Hardware exploits, in a very oversimplified sense, can be broken down into two categories: Those you should care about, and those you shouldn’t. And this one firmly sits in the category of exploits that you really need not lose sleep over. But given that it involves Sonos — and because Sonos has rightly been the subject of less-than-positive headlines of late — it’s at least worth discussing.
So here’s the deal: A presentation by NCC Group’s Robert Herrera and Alex Plaskett at the August Black Hat USA 2024 conference in Las Vegas showed how a Sonos One could be exploited to allow an attacker to capture audio in real time off the device, thanks to a kernel vulnerability initiated by a flaw in the Wi-Fi stack. That, obviously, is not good. The Sonos One was the first speaker from the company to use a microphone to allow for hands-free voice control.
When the Sonos One connects to a router, there’s a handshake that happens before you can send wireless traffic, Herrera explained in an interview with Dark Reading. One of the packets exchanged was not properly validated, and that vulnerability is how an attacker could force their way into the device, and from there access the microphones.
“We deploy a method of capturing all the audio data — all the microphone input in the room, in the vicinity of this Sonos device,” Plaskett told Dark Reading ahead of his and Herrera’s presentation. An attacker is then “able to exfiltrate that data and play it back at a later date, and be able to play back all the recorded conversations from the room.”

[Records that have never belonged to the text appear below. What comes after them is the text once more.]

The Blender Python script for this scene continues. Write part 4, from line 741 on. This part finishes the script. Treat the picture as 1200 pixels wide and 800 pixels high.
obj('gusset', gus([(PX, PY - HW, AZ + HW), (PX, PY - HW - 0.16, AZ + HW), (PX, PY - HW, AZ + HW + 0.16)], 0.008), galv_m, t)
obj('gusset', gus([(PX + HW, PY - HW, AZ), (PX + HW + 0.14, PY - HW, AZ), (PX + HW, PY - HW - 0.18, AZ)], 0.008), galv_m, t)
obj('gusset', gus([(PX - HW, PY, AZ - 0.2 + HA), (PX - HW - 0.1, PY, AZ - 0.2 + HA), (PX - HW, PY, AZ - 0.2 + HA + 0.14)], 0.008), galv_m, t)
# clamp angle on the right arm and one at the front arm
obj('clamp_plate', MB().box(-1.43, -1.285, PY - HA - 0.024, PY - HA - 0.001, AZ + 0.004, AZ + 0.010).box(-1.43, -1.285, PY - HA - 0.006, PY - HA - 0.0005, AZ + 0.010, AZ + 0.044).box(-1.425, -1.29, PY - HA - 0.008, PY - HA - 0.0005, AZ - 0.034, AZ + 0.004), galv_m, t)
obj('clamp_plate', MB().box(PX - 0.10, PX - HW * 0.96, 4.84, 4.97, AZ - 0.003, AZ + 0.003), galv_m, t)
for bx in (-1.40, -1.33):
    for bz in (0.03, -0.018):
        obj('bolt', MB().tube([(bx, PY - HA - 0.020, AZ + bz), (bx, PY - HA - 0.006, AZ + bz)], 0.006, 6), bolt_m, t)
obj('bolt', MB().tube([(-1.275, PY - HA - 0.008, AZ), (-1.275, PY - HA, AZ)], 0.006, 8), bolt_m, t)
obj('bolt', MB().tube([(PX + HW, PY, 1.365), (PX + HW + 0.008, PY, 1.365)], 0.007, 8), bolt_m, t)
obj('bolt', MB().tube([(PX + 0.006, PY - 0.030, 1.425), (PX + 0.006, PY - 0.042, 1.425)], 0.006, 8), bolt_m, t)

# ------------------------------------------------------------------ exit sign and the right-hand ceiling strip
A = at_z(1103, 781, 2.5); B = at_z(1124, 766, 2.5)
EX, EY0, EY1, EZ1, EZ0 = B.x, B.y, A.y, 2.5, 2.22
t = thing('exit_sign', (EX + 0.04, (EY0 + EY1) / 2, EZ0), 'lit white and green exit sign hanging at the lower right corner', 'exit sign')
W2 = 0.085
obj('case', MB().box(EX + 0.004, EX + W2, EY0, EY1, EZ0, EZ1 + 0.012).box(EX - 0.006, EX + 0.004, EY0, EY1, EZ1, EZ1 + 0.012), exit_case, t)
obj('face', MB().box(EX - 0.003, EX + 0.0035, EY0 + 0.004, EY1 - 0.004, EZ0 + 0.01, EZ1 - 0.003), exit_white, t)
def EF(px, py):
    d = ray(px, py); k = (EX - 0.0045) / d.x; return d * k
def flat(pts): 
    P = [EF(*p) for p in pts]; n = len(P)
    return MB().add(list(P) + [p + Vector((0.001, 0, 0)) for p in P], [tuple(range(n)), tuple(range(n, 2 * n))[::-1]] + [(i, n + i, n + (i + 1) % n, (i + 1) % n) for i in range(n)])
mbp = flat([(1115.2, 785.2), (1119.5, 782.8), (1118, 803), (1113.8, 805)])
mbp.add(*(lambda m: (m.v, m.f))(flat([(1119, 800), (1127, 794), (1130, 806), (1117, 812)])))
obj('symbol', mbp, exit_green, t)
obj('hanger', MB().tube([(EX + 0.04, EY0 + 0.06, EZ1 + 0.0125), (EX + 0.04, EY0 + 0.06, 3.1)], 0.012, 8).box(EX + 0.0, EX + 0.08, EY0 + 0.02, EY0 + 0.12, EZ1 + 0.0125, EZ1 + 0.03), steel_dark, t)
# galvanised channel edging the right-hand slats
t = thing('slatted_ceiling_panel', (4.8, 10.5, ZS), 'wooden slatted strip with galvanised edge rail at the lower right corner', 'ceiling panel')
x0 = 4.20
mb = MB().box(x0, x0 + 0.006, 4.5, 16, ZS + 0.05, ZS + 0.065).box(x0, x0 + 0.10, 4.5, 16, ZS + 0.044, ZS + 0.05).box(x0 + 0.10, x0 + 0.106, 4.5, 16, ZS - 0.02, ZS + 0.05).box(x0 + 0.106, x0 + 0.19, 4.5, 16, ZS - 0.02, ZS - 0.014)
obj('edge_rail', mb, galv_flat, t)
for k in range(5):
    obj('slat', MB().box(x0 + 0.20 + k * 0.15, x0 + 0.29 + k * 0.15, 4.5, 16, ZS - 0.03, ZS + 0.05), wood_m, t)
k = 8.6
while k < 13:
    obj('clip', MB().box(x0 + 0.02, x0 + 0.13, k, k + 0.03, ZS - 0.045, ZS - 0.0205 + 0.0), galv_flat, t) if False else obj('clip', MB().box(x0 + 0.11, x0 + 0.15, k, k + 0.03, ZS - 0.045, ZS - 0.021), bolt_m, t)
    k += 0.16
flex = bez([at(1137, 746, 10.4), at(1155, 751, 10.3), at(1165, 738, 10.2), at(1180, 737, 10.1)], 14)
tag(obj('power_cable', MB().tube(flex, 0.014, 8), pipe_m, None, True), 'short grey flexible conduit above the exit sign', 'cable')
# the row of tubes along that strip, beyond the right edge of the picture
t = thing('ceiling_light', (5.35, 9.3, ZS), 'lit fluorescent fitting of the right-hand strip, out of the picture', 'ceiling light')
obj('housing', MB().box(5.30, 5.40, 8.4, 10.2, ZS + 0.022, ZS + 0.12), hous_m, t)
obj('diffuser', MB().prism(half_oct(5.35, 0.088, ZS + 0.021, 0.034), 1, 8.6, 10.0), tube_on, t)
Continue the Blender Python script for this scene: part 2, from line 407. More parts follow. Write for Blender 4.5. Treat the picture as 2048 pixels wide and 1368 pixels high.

It’s a real-time thing, though. The attacker couldn’t hear what was said before the exploit was leveraged. “You would need to exploit the Sonos device first to start the capture,” Plasket said. “And then once you start the capture, you only … have the data from within that period.”
But the proof of concept shown was not easy to implement and not the sort of thing you’d be able to do without actually being nearby someone’s Sonos One. (Other devices could be at risk, Plaskett and Herrera said, but that was more a function of the Wi-Fi flaw.)
“If an attacker goes to that kind of extent, they could compromise the devices,” Plaskett said. “And I think people have been assuming that these devices may be secure. So being able to kind of quantify the amount of effort and what an attacker would need to actually achieve the compromise is quite an important understanding.”
Perhaps most important is that the exploit was fixed within a couple months of being reported, with an update to the Sonos S2 system coming in October 2023, and an S1 update about a month later. Sonos publicly acknowledged the remote code execution vulnerability in a bulletin — again, nearly a year after actually patching its own devices — on August 1, 2024. MediaTek — whose Wi-Fi stack was the root problem here — issued its own security advisory in March 2024.
“The security posture of Sonos devices is a good standard. It’s been evolving over time,” Plaskett said. “Every vendor has vulnerabilities, and basically, it’s about how you respond to those vulnerabilities. How you patch those vulnerabilities. Sonos fixed these vulnerabilities within two months. … Yeah, it’s a good patching process, I would say.”